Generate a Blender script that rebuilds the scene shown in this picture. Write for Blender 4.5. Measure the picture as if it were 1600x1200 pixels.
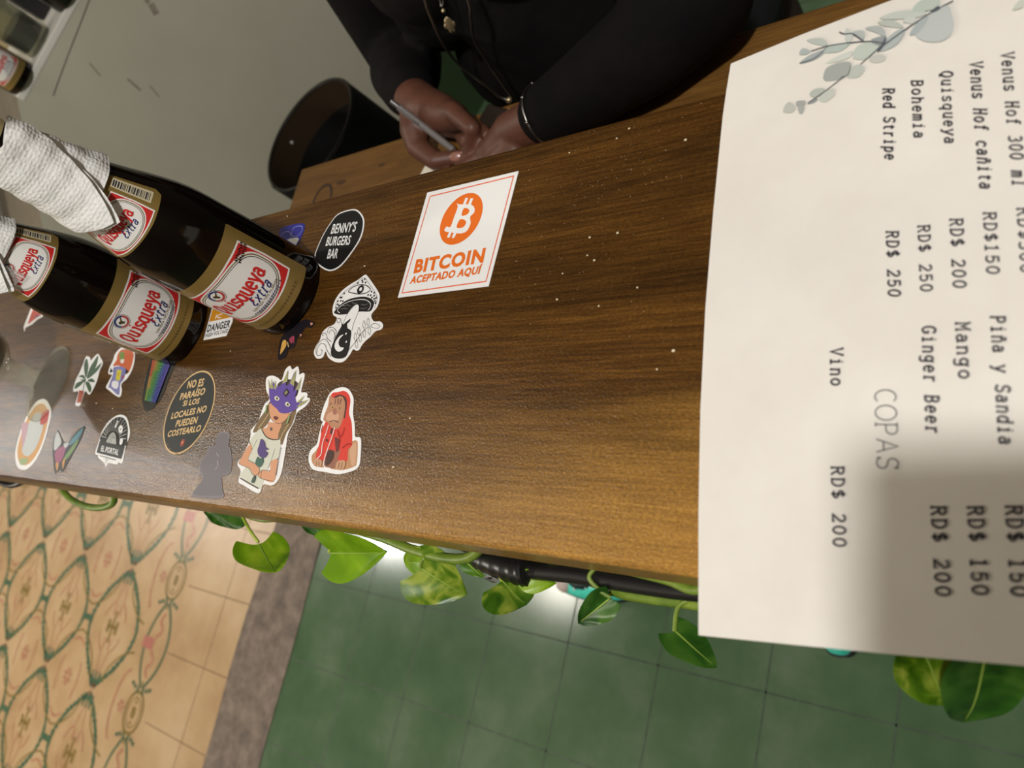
import bpy, bmesh, math, random
from mathutils import Vector, Matrix
from mathutils.geometry import tessellate_polygon
for o in list(bpy.data.objects): bpy.data.objects.remove(o)
S = bpy.context.scene
COL = S.collection
rnd = random.Random(7)

# ---------------------------------------------------------------- camera, light, exposure
cam_d = bpy.data.cameras.new('camera'); cam = bpy.data.objects.new('camera', cam_d); COL.objects.link(cam)
cam_d.sensor_fit = 'HORIZONTAL'; cam_d.sensor_width = 36; cam_d.lens = 1348.72 / 1600 * 36
cam_d.clip_start = .01
CR = Matrix(((0.750389, 0.019816, 0.660699), (0.210668, 0.940256, -0.267466), (-0.626526, 0.339891, 0.701383)))
cam.matrix_world = Matrix.Translation((0, -.0402, 1.41)) @ CR.to_4x4()
cam_d.dof.use_dof = True; cam_d.dof.focus_distance = .62; cam_d.dof.aperture_fstop = 9.0
S.camera = cam
S.view_settings.view_transform = 'Standard'; S.view_settings.look = 'None'
S.view_settings.gamma = 1; S.view_settings.exposure = 0; S.view_settings.use_curve_mapping = False
w = bpy.data.worlds.new('world'); S.world = w; w.use_nodes = True
w.node_tree.nodes['Background'].inputs[0].default_value = (1, .86, .66, 1)
w.node_tree.nodes['Background'].inputs[1].default_value = .03

def lamp(name, loc, power, size, color=(1, .9, .76), kind='POINT', target=None, size_y=None):
    d = bpy.data.lights.new(name, kind); d.energy = power; d.color = color
    if kind == 'POINT': d.shadow_soft_size = size
    if kind == 'AREA':
        d.shape = 'ELLIPSE'; d.size = size; d.size_y = size_y or size
    o = bpy.data.objects.new(name, d); COL.objects.link(o); o.location = loc
    if target is not None:
        o.rotation_euler = (Vector(target) - Vector(loc)).to_track_quat('-Z', 'Y').to_euler()
    return o
lamp('lamp_over_bar', (.597, -.536, 3.4), 200, .085, (1, .99, .985))
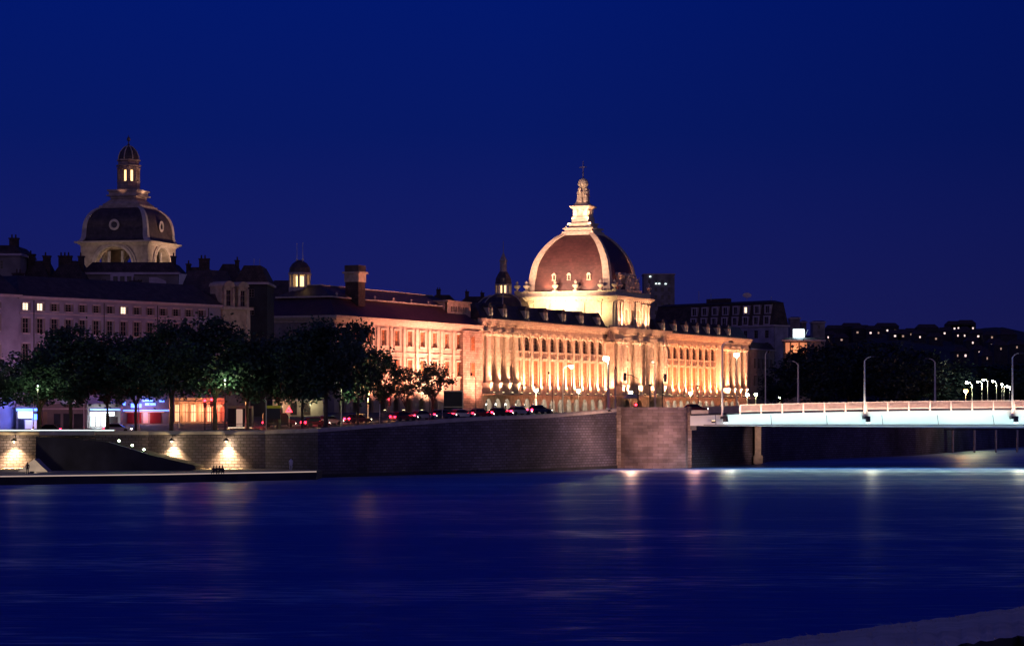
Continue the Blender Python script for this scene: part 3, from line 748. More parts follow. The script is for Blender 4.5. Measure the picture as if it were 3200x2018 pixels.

═══

## Exercise brief
Strip out the images, then output the records above word for word.

## Solution below
Generate a Blender script that rebuilds the scene shown in this picture. Write for Blender 4.5. Measure the picture as if it were 1600x1200 pixels.
import bpy, bmesh, math, random
from mathutils import Vector, Matrix
from mathutils.geometry import tessellate_polygon
for o in list(bpy.data.objects): bpy.data.objects.remove(o)
S = bpy.context.scene
COL = S.collection
rnd = random.Random(7)

# ---------------------------------------------------------------- camera, light, exposure
cam_d = bpy.data.cameras.new('camera'); cam = bpy.data.objects.new('camera', cam_d); COL.objects.link(cam)
cam_d.sensor_fit = 'HORIZONTAL'; cam_d.sensor_width = 36; cam_d.lens = 1348.72 / 1600 * 36
cam_d.clip_start = .01
CR = Matrix(((0.750389, 0.019816, 0.660699), (0.210668, 0.940256, -0.267466), (-0.626526, 0.339891, 0.701383)))
cam.matrix_world = Matrix.Translation((0, -.0402, 1.41)) @ CR.to_4x4()
cam_d.dof.use_dof = True; cam_d.dof.focus_distance = .62; cam_d.dof.aperture_fstop = 9.0
S.camera = cam
S.view_settings.view_transform = 'Standard'; S.view_settings.look = 'None'
S.view_settings.gamma = 1; S.view_settings.exposure = 0; S.view_settings.use_curve_mapping = False
w = bpy.data.worlds.new('world'); S.world = w; w.use_nodes = True
w.node_tree.nodes['Background'].inputs[0].default_value = (1, .86, .66, 1)
w.node_tree.nodes['Background'].inputs[1].default_value = .03

def lamp(name, loc, power, size, color=(1, .9, .76), kind='POINT', target=None, size_y=None):
    d = bpy.data.lights.new(name, kind); d.energy = power; d.color = color
    if kind == 'POINT': d.shadow_soft_size = size
    if kind == 'AREA':
        d.shape = 'ELLIPSE'; d.size = size; d.size_y = size_y or size
    o = bpy.data.objects.new(name, d); COL.objects.link(o); o.location = loc
    if target is not None:
        o.rotation_euler = (Vector(target) - Vector(loc)).to_track_quat('-Z', 'Y').to_euler()
    return o
lamp('lamp_over_bar', (.597, -.536, 3.4), 200, .085, (1, .99, .985))
Continue the Blender Python script for this scene: part 3, from line 748. More parts follow. The script is for Blender 4.5. Measure the picture as if it were 3200x2018 pixels.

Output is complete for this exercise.